During that time, he says he was able to discover that what he lacked was a present state of mind.
“I had to learn to be current. Always be in the moment. And if you are always in the moment, then you'll make decisions based on what's in front of you, not what's behind you. And so that's what I started to do,” Lockhart Bey says.
One of the reasons he began to change his mindset was the influences around him at the time, and he started listening to them. Clifton Davis was one of those influences, who is now also a part of the H.O.P.E and P.E.A.C.E Youth Center.
“He did 26 [years in prison] too, and we both know the law. And that's how we always connected,” Lockhart Bey says.
Lockhart Bey and Davis founded the Transitional Housing Program which is centered around helping ex-convicts find their footing when getting out of prison.
“We were running into each other's programs, so we were always around each other when I started taking programs, and I was like, wow, look at this guy, going around helping people,” Davis says.
However, the true influence of Lockhart Bey’s outlook on life during those years can be traced back to Winston Bell Bey.
“I was 16. He was older. He used to sit around at the library and work on this case,” Lockhart Bey says. “So we'd be around there, and we read a little bit about his case, and then he started bringing his Quran, and he started teaching me about different things.”
Bell Bey was the father figure Lockhart Bey missed in his formative years, and the consistency that Bell Bey offered made him realize not everybody would abandon him. The feeling of inconsistency was something Lockhart Bey felt very strongly throughout his childhood, especially when his grandfather died.
“My grandfather, that was my guy; we did everything right,” Lockhart Bey says. “He [would] take me places, he’d put me in the car and say ‘Come on, meathead,’ That's what he used to call me, and we ride, right? He died when I was 11, and it just went downhill from there because that was my stability.”
After that, Lockhart Bey became a gang member at 12-years-old and rejected his support system, which made him feel as if “his back was against a wall.”
For Jackman, though, his support system felt more like a friendship than anything else.

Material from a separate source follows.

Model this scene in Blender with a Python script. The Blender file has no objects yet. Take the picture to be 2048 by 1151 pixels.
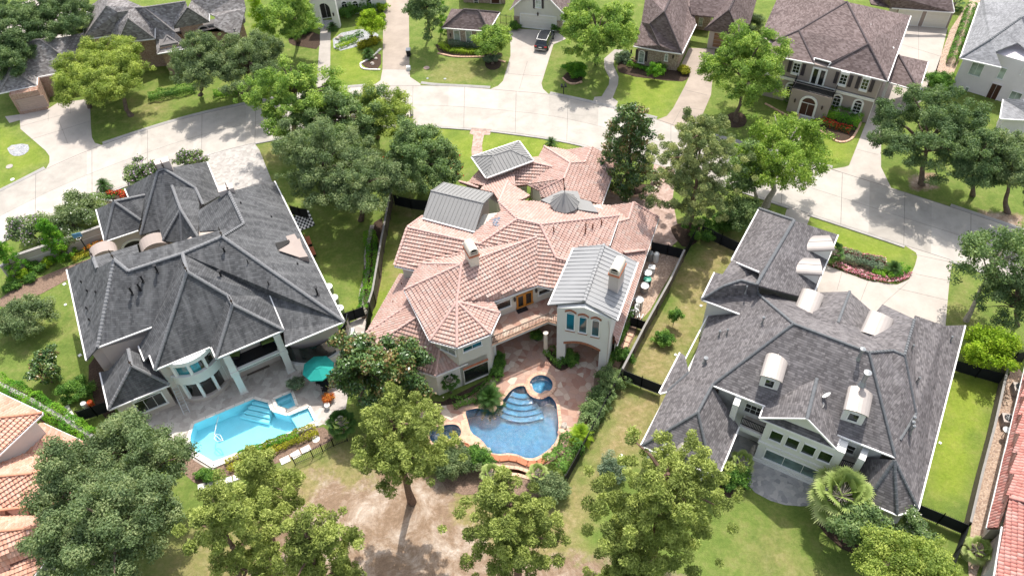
import bpy, bmesh, math, random
import numpy as np
from mathutils import Vector, Matrix
from mathutils.geometry import tessellate_polygon
rng = np.random.default_rng(7)
random.seed(7)
scene = bpy.context.scene
COL = scene.collection
# ------------------------------------------------------------------ camera
FOC = 1593.0                      # focal length in pixels of a 2048 wide frame
CX, CY = 1024.0, 575.5
VPX, VPY = 1097.0, 1985.0         # where plumb lines meet
H = 62.0                          # camera height in metres
_n = np.array([VPX - CX, VPY - CY, FOC]); _n /= np.linalg.norm(_n)
_zc = np.array([0, 0, 1.0]); _Y = _zc - (_zc @ _n) * _n; _Y /= np.linalg.norm(_Y)
_Z = -_n; _X = np.cross(_Y, _Z)
RW = np.stack([_X, _Y, _Z])       # world = RW @ camera(x right, y down, z forward)
cam_d = bpy.data.cameras.new('camera'); cam = bpy.data.objects.new('camera', cam_d); COL.objects.link(cam)
cam_d.sensor_width = 36.0; cam_d.lens = FOC / 2048 * 36.0
cam_d.clip_start = 0.5; cam_d.clip_end = 3000
m = Matrix.Identity(4)
for r in range(3):
 m[r][0] = RW[r, 0]; m[r][1] = -RW[r, 1]; m[r][2] = -RW[r, 2]
m[0][3], m[1][3], m[2][3] = 0, 0, H
cam.matrix_world = m
scene.camera = cam
# ------------------------------------------------------------------ sky and sun
SUN_AZ, SUN_EL = math.radians(16), math.radians(60)     # azimuth from +Y towards +X
world = bpy.data.worlds.new('World'); scene.world = world; world.use_nodes = True
wt = world.node_tree; wt.nodes.clear()
sky = wt.nodes.new('ShaderNodeTexSky'); sky.sky_type = 'NISHITA'; sky.sun_disc = False
sky.sun_elevation = SUN_EL; sky.sun_rotation = SUN_AZ
sky.air_density = 1.0; sky.dust_density = 2.5; sky.ozone_density = 1.0
bgn = wt.nodes.new('ShaderNodeBackground'); bgn.inputs[1].default_value = 0.15
wo = wt.nodes.new('ShaderNodeOutputWorld')
hs_ = wt.nodes.new('ShaderNodeHueSaturation'); hs_.inputs['Saturation'].default_value = 0.55; wt.links.new(sky.outputs[0], hs_.inputs['Color']); wt.links.new(hs_.outputs[0], bgn.inputs[0]); wt.links.new(bgn.outputs[0], wo.inputs[0])
sd = bpy.data.lights.new('sun', 'SUN'); sd.energy = 2.8; sd.angle = math.radians(0.6); sd.color = (1.0, 0.955, 0.89)
sun = bpy.data.objects.new('sun', sd); COL.objects.link(sun)
sdir = Vector((math.sin(SUN_AZ) * math.cos(SUN_EL), math.cos(SUN_AZ) * math.cos(SUN_EL), math.sin(SUN_EL)))
sun.rotation_euler = sdir.to_track_quat('Z', 'Y').to_euler(); sun.location = (0, 0, 90)
scene.view_settings.view_transform = 'Standard'; scene.view_settings.look = 'None'
scene.view_settings.exposure = 0.9; scene.view_settings.gamma = 1.0
scene.render.engine = 'CYCLES'
scene.cycles.max_bounces = 6; scene.cycles.transparent_max_bounces = 12
# ------------------------------------------------------------------ measuring helpers
CAMP = np.array([0, 0, H])
def ray(x, y): return RW @ np.array([x - CX, y - CY, FOC])
def P(x, y, z=0.0):
 d = ray(x, y); t = (z - H) / d[2]; p = CAMP + d * t; return np.array([p[0], p[1], z])
def PV(q, z=0.0): return P(q[0], q[1], z)
def pix(p):
 d = RW.T @ (np.array(p) - CAMP); return (CX + FOC * d[0] / d[2], CY + FOC * d[1] / d[2])
def mpp(x, y, z=0.0):               # metres per pixel at a spot
 d = RW.T @ (P(x, y, z) - CAMP); return d[2] / FOC
def hgt(base, top):                 # height of a pixel straight above a ground pixel
 B = P(*base); d = ray(*top); k = d[:2] / d[2]; return H + (B[:2] @ k) / (k @ k)
def hitwall(p0, p1, q):             # pixel onto the vertical plane through p0, p1: returns (distance along, height)
 p0 = np.array(p0[:2]); p1 = np.array(p1[:2]); u = p1 - p0; L = np.linalg.norm(u); u = u / L
 n = np.array([-u[1], u[0]]); d = ray(*q); t = (n @ p0) / (n @ d[:2]); w = CAMP + d * t
 return (w[:2] - p0) @ u, w[2]
def T(ox, oy, s): return lambda x, y: (ox + x / s, oy + y / s)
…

“My father really, to me, wasn't a father. My father was my friend. So instead of it being, ‘No, don't do that.’ He was, ‘No, let me show you how to do it better,’” Jackman says.
Raised in a family with five siblings, Jackman was brought up being the patriarch of the family, as he helped his single mother with bills and responsibilities.
“I had an actual fear. My friends aren't gonna like me if I don't do this. My dad's gonna stop loving me if I don't do this. I had these natural fears that had me motivated to do certain things that weren't right,” Jackman says.
His time in prison was what made him truly comprehend the consequences of his choices, and the wrongness he found in them disgusted him.
“I was disgusted [with] how I treated my wife, how I treated my kids, how I treated my family, how I treated people that I say I love,” Jackman says. “There's things that broke me down to my essence to make me really figure out who I am as an individual.”
The bus ride to prison is long, and Jackman didn’t understand what he would go through until the moment he actually went through it.
“Degraded, humiliated, probably broken down to your lowest form as a human,” Jackman says as he remembers those years spent there.
Those feelings made him question how anyone could get out and then resume a lifestyle that would lead them back to prison.
With that in mind, Jackman began to take classes such as Impacted Criminal Victims, Criminal Thinking, Domestic Violence and Long Distance Dads. These are the same classes he would later help rewrite and teach, so other inmates could make better choices once they’ve completed their sentences.
Richard Rollins, who is Jackman’s long-time friend and former trainee, explains how their relationship and time shared in prison impacted his life.
“[During my incarceration] I used to pray every day for someone like Julian to help me do what I wanted to do, and God answered,” Rollins says.
Jackman describes the moment his focus began to shift into also helping kids in similar positions to what he was in years ago.
“I would have guys always say this to me, ‘Man, if I was 13, 14 again, and got this information, I wouldn't be in prison,’” Jackman said.
And it was that mindset of helping the youth focus on more productive and healthy activities that brought Lockhart Bey and Jackman together and made them inseparable.
Within the prison, both would work and revamp the programs offered while also planning what they wanted to do once out of prison. Their plans have now come to fruition with the opening of the H.O.P.E. and P.E.A.C.E. Center for Youth, where they’ve established a space for Columbia children to be safe and be themselves.